A warning: this class is experimental, wild, and pretty complicated—and the description is long since there’s variety of possible powers and flaws available. I don’t recommend the class for a newbie player’s first character.
Dagonians: a PC Race
(The Dagonian is mainly inspired by H.P. Lovecraft’s stories “The Shadow Over Innsmouth” and “The Doom that Came to Sarnath”… along with a whole host of mermaid, siren, sea monster, and selkie stories.)
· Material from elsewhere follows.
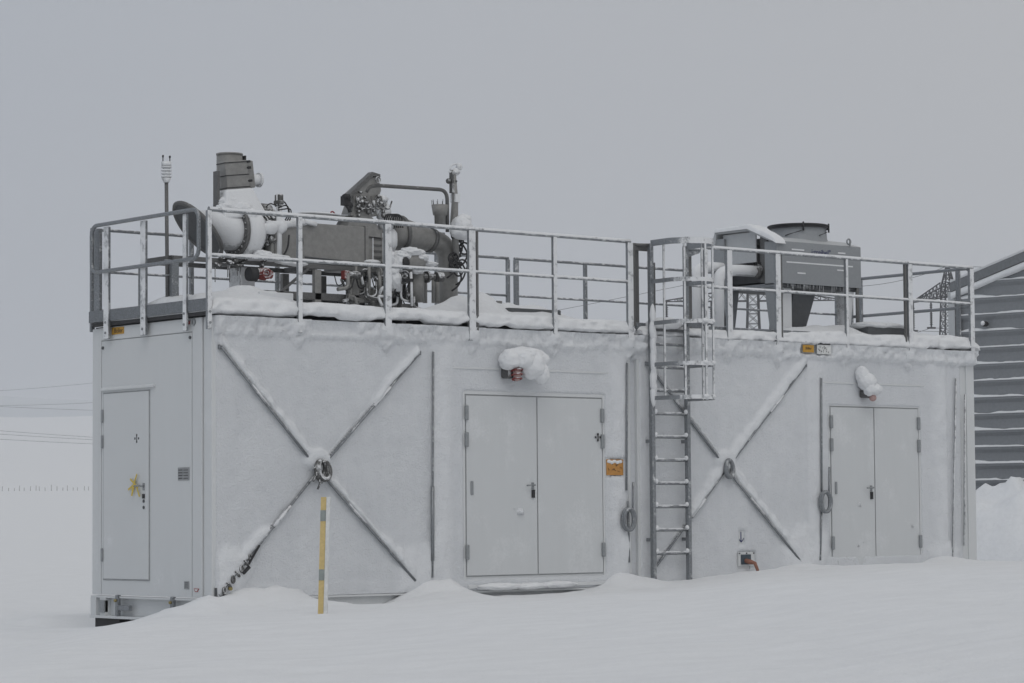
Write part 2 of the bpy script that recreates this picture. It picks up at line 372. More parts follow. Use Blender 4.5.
def container(x0, x1, label, first):
    t = thing('equipment_container', (x0, 0, -.27), label, 'container', 'white technical containers standing end to end')
    # body
    mb = MB().box(x0+.05, x1-.05, 0, WD, .0, HT-.03); obj('wall', mb, 'wall', t)
    # posts and beams, proud of the wall
    for a, b in ((x0, x0+.16), (x1-.16, x1)):
        obj('corner_post', MB().box(a, b, -.018, .14, -.0, HT), 'frame', t, .006); obj('corner_post', MB().box(a, b, WD-.14, WD+.018, 0, HT), 'frame', t, .006)
    xm = x0+2.93 if first else x0+2.98
    mb = MB().box(xm, xm+.16, -.016, -.001, .12, 2.84); obj('mid_post', mb, 'frame', t, .004)
    mb = MB().box(x0+.16, x1-.16, -.02, -.001, 2.84, HT); mb.box(x0+.16, x1-.16, -.032, -.02, 2.84, 2.865); obj('top_beam', mb, 'frame', t, .003)
    mb = MB().box(x0+.16, x1-.16, -.02, -.001, -.0, .115); mb.box(x0+.01, x1-.01, .03, .15, -.22, -.01); mb.box(x0+.01, x1-.01, -.03, .0, -.03, -.008)
    mb.box(x0, x1, -.02, .06, -.25, -.21); obj('bottom_beam', mb, 'frame', t, .003)
    mb = MB().box(x0+.02, x1-.02, .02, WD-.02, HT-.029, HT+.015); obj('roof', mb, 'darkgrey', t)
    # upright panel joints
    xs = [x0+.55, x0+1.7] if first else [x0+.9, x0+1.9]
    mb = MB()
    for q in xs: mb.box(q, q+.006, -.0035, .001, .125, 2.83)
    obj('panel_joint', mb, 'seam', t)
    # diagonal bracing
    brs = [b for b in BR if x0-.1 < b[0] < x1]
    for (ax, az, bx, bz) in brs:
        mb = MB(); mb.tube([(ax, -.055, az), (bx, -.055, bz)], .015, 10)
        c = Vector((ax, -.03, az)); mb.box(ax-.025, ax+.025, -.05, -.01, az-.025, az+.025)
        o = obj('cross_brace', mb, 'galv2', t)
        q = MB(); d = (Vector((bx, -.06, bz))-Vector((ax, -.06, az)))
        m0 = Vector((ax, -.06, az))+d*.30; q.tube([m0, m0+d.normalized()*.32], .021, 8)
        obj('turnbuckle', q, 'galv', o)
    cx, cz = (1.38, 1.375) if first else (7.64, 1.42)
    mb = MB()
    for k in range(4 if first else 2):
        mb.ring((cx+.01*k, -.09-.012*k, cz), (.25-.12*k, -1, .1*k), .085, .026, 28, 8, .82, 1.25)
    o = obj('brace_ring', mb, 'iron' if first else 'galv2', t)
    if first:
        q = MB()
        for k in range(14):
            a = rnd.uniform(0, 6.28); p0 = Vector((cx+.08*math.cos(a), -.12, cz+.11*math.sin(a)))
            q.tube([p0, p0+Vector((rnd.uniform(-.07, .07), rnd.uniform(-.03, .03), rnd.uniform(-.12, .03)))], .012, 6)
        obj('chain', q, 'iron', o)
        # ratchet and shackle chain at the lower left end
        q = MB(); a = Vector((.12, -.08, .08)); b = Vector((.62, -.08, .60))
        for k in range(7):
            c = a.lerp(b, k/9); q.ring(c, (1, 0, 1) if k % 2 else (0, 1, 0), .030, .011, 12, 6, .7, 1.2)
        obj('chain', q, 'iron', t)
        q = MB(); q.beam((.42, -.1, .36), (.56, -.1, .56), .015, .02); q.beam((.34, -.11, .26), (.42, -.11, .33), .03, .03); obj('ratchet', q, 'black', t)
        q = MB().box(.03, .14, -.05, -.019, .0, .11); obj('corner_fitting', q, 'darkgrey', t)
        q = MB().ring((.085, -.055, .055), (0, 1, 0), .028, .009, 14, 6); obj('fitting_ring', q, 'hinge', t)
        q = MB().tube([(.19, -.07, .10), (.19, -.10, .10)], .022, 10); obj('bolt', q, 'brass', t)
    # door opening
    dx0, dx1, dz0, dz1 = (3.50, 5.60, .165, 2.255) if first else (9.56, 11.24, .12, 2.235)
    xmid = 4.575 if first else 10.38
    mb = MB(); frame_gap(mb, dx0, dx1, dz0, dz1, .008, -.006); mb.box(xmid-.006, xmid+.006, -.006, .001, dz0, dz1); obj('door_seal', mb, 'seal', t)
    mb = MB().box(dx0-.22, dx0-.012, -.012, -.001, .12, dz1+.3); mb.box(dx1+.012, dx1+.12, -.012, -.001, .12, dz1+.3); mb.box(dx0-.012, dx1+.012, -.012, -.001, dz1+.012, dz1+.30)
    mb.box(dx0-.22, dx1+.12, -.028, -.001, dz1+.302, dz1+.325); obj('door_frame', mb, 'frame', t, .003)
    for k, (a, b) in enumerate(((dx0+.003, xmid-.008), (xmid+.008, dx1-.003))):
        d = obj('door', MB().box(a, b, -.018, -.0065, dz0+.003, dz1-.003), 'door', t, .004)
        hx = a if k == 0 else b
        for z in ((2.05, 1.74, .44) if first else (2.04, 1.74, .47)):
            obj('hinge', MB().box(hx-.028, hx+.016, -.05, -.0185, z-.085, z+.085), 'hinge', d, .008)
        if k == 0:
            handle((b-.07, -.018, 1.215 if first else 1.185), d)
            obj('latch', MB().box(a+.055, a+.095, -.03, -.0185, 1.10, 1.26), 'hinge', d, .006)
        if k == 1 and first: mark_plus('hazard_mark', 5.52, 1.79, 'y', d)
    # sill below the doors
    mb = MB().box(dx0-.0, dx1, -.05, -.0, .02, .06); obj('door_sill', mb, 'frame', t, .004)
    if first: tag(obj('sill_snow', MB().lump((3.95, -.07, .035), (.34, .07, .045), .2, 2, 1, 4).lump((4.42, -.07, .03), (.26, .07, .04), .2, 2, 5, 4).lump((4.85, -.07, .04), (.28, .06, .04), .2, 2, 7, 4), 'snow', loc=(4.3, -.07, 0)), 'low ridge of snow lying on the sill below the near double doors', 'snow')
    # tie rods with rings
    rods = [((2.995, 2.74), (2.965, .16), None), ((5.985, 2.70), (5.95, 1.15), None), ((5.975, 1.02), (5.985, .28), (5.93, .80))] if first else \
           [((9.36, 2.60), (9.335, 1.12), None), ((9.33, .92), (9.29, .25), (9.345, 1.0)), ((11.97, 2.66), (11.84, .22), None), ((12.15, 2.45), (12.08, .40), None)]
    for (a, b, rg) in rods:
        mb = MB().tube([(a[0], -.055, a[1]), (b[0], -.055, b[1])], .013, 8)
        if first and rg is None and a[0] < 4: mb.tube([(2.975, -.055, 1.2), (2.968, -.055, .35)], .021, 8)
        o = obj('tie_rod', mb, 'galv2' if a[0] < 11 else 'galv', t)
        if rg:
            q = MB()
            for k in range(2): q.ring((rg[0]+.012*k, -.10-.02*k, rg[1]), (-.35+.1*k, -1, 0), .10, .021, 28, 8, .72, 1.3)
            q.tube([(rg[0]+.09, -.1, rg[1]+.45), (rg[0]+.075, -.1, rg[1]-.05)], .014, 8)
            obj('rod_ring', q, 'galv2', o)
    return t

c1 = container(0, L1, 'near white container with a single door in its short end, behind the yellow marker post', True)
c2 = container(X2, XE, 'white container behind the caged ladder, the far one of the two, with the cable outlet', False)
# socket and cable in the far container's wall, arrow above it
mb = MB().box(7.86, 8.14, -.02, -.001, .20, .375); fr = obj('socket_frame', mb, 'frame', c2, .004)
obj('socket', MB().box(7.90, 8.07, -.03, -.021, .22, .345), 'socket', fr)
for x in (7.875, 8.0, 8.125): obj('screw', MB().tube([(x, -.03, .36), (x, -.018, .36)], .009, 8), 'darkgrey', fr)
mb = MB().box(7.918, 7.932, -.004, .0, .50, .63)
mb.beam((7.925, -.003, .50), (7.89, -.003, .535), .004, .016, (0, 1, 0)); mb.beam((7.925, -.003, .50), (7.975, -.003, .55), .004, .014, (0, 1, 0)); obj('arrow_mark', mb, 'blueink', c2)
mb = MB().tube([(7.97, .02, .27), (7.985, -.05, .262), (8.0, -.10, .25), (8.02, -.15, .235), (8.03, -.19, .14)], [.03, .03, .03, .024, .02], 8)
tag(obj('power_cable', mb, 'cable', loc=(7.97, .02, .3)), 'orange red cable coming out of the socket into the snow', 'cable')

# short end of the near container
def end_wall(t):
    mb = MB()
    zt = [(.075, 2.86), (2.27, 2.86)]
    mb = MB().box(-.02, .049, .35, 2.22, -.0, 2.875); w = obj('end_wall', mb, 'endwall', t, .004)
    mb = MB().box(-.02, .05, .15, .335, .0, HT); mb.box(-.02, .05, 2.235, 2.30, 0, HT); mb.box(-.02, .05, .335, 2.235, 2.885, HT); obj('end_frame', mb, 'endwall', t, .004)
    mb = MB(); mb.box(-.012, .04, .336, .349, 0, 2.88); mb.box(-.012, .04, 2.221, 2.234, 0, 2.88); mb.box(-.012, .04, .336, 2.234, 2.876, 2.884); obj('end_seal', mb, 'seal', t)
    y0, y1, z0, z1 = 1.205, 2.165, .18, 2.275
    mb = MB()
    mb.box(-.026, -.0205, y0-.014, y0, z0-.014, z1+.012); mb.box(-.026, -.0205, y1, y1+.012, z0-.014, z1+.012); mb.box(-.026, -.0205, y0, y1, z0-.014, z0); mb.box(-.026, -.0205, y0, y1, z1, z1+.01)
    obj('door_seal', mb, 'seal', t)
    d = obj('door', MB().box(-.032, -.0205, y0+.002, y1-.002, z0+.002, z1-.002), 'endwall', t, .003)
    mb = MB().prism([(-.02, z1+.075), (-.05, z1+.05), (-.05, z1+.035), (-.02, z1+.04)], 'y', y0-.12, y1+.04); obj('drip_edge', mb, 'endwall', t)
    for z in (2.02, 1.73, .45): obj('hinge', MB().box(-.05, -.0325, y1-.005, y1+.03, z-.075, z+.075), 'hinge', d, .006)
    handle((-.033, 1.30, 1.22), d, 'x')
    for k in range(2): obj('keyhole', MB().tube([(-.033, 1.30, 1.05-.07*k), (-.04, 1.30, 1.05-.07*k)], .018, 10), 'darkgrey', d)
    mark_plus('hazard_mark', 1.45, 1.75, 'x', d)
    # yellow tape tied over the handle
    mb = MB(); rr = random.Random(3)
    for (a, b) in (((1.56, 1.30), (1.38, 1.20)), ((1.52, 1.17), (1.40, 1.35)), ((1.42, 1.22), (1.36, 1.10)), ((1.47, 1.28), (1.50, 1.11)), ((1.60, 1.18), (1.46, 1.24))):
        mb.beam((-.045-rr.random()*.02, a[0], a[1]), (-.05-rr.random()*.02, b[0], b[1]), .004, .022, (0, .3, 1))
    obj('yellow_tape', mb, 'tape', d)
    # small bolts
    for (y, z) in ((2.19, 2.80), (.37, 2.82)): obj('bolt', MB().tube([(-.02, y, z), (-.035, y, z)], .018, 8), 'darkgrey', t)
    obj('lifting_eye', MB().ring((-.03, .30, 2.985), (1, 0, 0), .03, .009, 16, 6), 'hinge', t)
    obj('lifting_eye', MB().tube([(-.02, .40, 2.985), (-.035, .40, 2.985)], .022, 10), 'redc', t)
    mb = MB().prism([(.30, .10), (.20, .10), (.225, .065), (.275, .065)], 'x', -.026, -.021); obj('red_badge', mb, 'redc', t)
    mb = MB().prism([(.285, .093), (.215, .093), (.235, .072), (.265, .072)], 'x', -.0275, -.0262); obj('badge_face', mb, 'palemark', t)
    # end base frame: rails, stubs, brackets and the dark gap underneath
    mb = MB().box(-.018, .06, .0, 2.46, -.035, -.012); mb.box(-.03, .05, .0, 2.46, -.265, -.235); mb.box(.05, .09, .05, 2.4, -.235, -.035)
    for y in (2.40, 2.2): mb.box(-.02, .05, y-.06, y+.06, -.235, -.035)
    obj('base_frame', mb, 'endwall', t, .003)
    for y, z in ((1.86, 0), (.72, 0)):
        mb = MB().box(-.045, -.0, y-.025, y+.025, -.23 if y > 1 else -.15, -.0); obj('bracket', mb, 'galv2', t, .004)
        obj('bolt', MB().tube([(-.07, y, -.06), (-.04, y, -.06)], .016, 8), 'brass', t)
    obj('bracket', MB().box(-.04, -.0, 1.60, 1.84, -.17, -.11), 'galv2', t, .004)
    obj('bracket', MB().box(-.04, .02, 2.14, 2.24, -.20, -.06), 'hinge', t, .004)
    obj('underside', MB().box(.15, 5.9, .25, 2.2, -.42, -.23), 'dark', t)  # near-black box put in as the shade of the gap below the floor
    obj('support_block', MB().box(.02, .5, 1.9, 2.42, -.6, -.267), 'dark', t)
    return t
end_wall(c1)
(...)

“Some of ’em have queer narrow heads with flat noses and bulgy, stary eyes that never seem to shut, and their skin ain’t quite right. Rough and scabby, and the sides of their necks are all shrivelled or creased up. Get bald, too, very young. The older fellows look the worst—fact is, I don’t believe I’ve ever seen a very old chap of that kind. Guess they must die of looking in the glass! Animals hate ’em—they used to have lots of horse trouble before autos came in.”
“Nobody around here or in Arkham or Ipswich will have anything to do with ’em, and they act kind of offish themselves when they come to town or when anyone tries to fish on their grounds. Queer how fish are always thick off Innsmouth Harbour when there ain’t any anywhere else around—but just try to fish there yourself and see how the folks chase you off!”
—H.P. Lovecraft, “The Shadow Over Innsmouth”
Dagonians are the product of ancient interbreeding between two species: human beings and a bipedal race of sea-dwellers (known by many names, including the term “Deep Ones”) whose appearance mixes elements of frogs and fish alike. Usually, it is quite far back in the Dagonian’s ancestry: rarely is a Dagonian in the present time the child of such an interbreeding, and it is never human enough to escape destruction when others are present for the birth.